» **Your objective**:
From the entries provided below, copy each line that contains the word "Write".

---- Input rows

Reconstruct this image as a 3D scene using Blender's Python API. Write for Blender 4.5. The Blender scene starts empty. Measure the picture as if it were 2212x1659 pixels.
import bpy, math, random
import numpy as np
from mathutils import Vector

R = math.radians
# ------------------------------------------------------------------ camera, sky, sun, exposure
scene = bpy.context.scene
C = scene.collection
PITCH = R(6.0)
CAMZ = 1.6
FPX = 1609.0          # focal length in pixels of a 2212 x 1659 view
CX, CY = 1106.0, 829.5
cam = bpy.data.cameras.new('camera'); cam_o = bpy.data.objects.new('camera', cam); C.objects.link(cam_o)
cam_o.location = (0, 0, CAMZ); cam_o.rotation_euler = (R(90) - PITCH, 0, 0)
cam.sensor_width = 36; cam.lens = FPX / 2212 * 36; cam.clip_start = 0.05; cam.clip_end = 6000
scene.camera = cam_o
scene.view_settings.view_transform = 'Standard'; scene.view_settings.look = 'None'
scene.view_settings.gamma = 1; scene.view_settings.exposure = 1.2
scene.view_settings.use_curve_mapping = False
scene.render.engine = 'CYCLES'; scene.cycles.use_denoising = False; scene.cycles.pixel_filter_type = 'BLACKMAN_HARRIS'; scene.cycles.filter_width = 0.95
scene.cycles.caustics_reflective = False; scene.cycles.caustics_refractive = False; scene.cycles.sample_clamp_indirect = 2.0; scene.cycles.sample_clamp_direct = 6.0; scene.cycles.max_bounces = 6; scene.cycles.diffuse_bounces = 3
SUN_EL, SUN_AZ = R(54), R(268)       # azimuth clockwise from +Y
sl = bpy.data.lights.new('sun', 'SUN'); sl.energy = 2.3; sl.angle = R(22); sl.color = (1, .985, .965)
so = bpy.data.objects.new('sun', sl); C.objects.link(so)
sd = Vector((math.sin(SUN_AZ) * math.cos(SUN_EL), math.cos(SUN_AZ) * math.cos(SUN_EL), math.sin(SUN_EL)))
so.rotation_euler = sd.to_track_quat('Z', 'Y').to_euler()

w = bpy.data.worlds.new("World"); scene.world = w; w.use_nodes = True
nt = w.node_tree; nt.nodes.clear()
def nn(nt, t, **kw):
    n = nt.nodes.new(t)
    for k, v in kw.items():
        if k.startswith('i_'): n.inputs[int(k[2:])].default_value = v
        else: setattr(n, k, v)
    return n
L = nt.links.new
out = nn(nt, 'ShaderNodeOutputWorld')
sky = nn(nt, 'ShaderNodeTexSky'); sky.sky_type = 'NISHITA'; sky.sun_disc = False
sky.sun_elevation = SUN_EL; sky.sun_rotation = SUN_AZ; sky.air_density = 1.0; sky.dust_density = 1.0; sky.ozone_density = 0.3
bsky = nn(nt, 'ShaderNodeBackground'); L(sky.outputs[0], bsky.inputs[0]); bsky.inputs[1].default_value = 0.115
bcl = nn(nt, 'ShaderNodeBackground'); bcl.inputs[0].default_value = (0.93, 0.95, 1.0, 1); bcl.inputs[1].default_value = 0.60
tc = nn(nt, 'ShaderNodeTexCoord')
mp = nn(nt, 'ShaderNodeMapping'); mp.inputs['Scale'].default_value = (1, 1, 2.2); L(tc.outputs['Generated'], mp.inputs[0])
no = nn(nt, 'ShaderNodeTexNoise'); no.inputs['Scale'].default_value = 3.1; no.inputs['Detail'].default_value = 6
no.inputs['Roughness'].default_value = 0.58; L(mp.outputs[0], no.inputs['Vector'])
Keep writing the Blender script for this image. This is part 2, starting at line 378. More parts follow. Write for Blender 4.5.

--------

» **Full output**:
Reconstruct this image as a 3D scene using Blender's Python API. Write for Blender 4.5. The Blender scene starts empty. Measure the picture as if it were 2212x1659 pixels.
Keep writing the Blender script for this image. This is part 2, starting at line 378. More parts follow. Write for Blender 4.5.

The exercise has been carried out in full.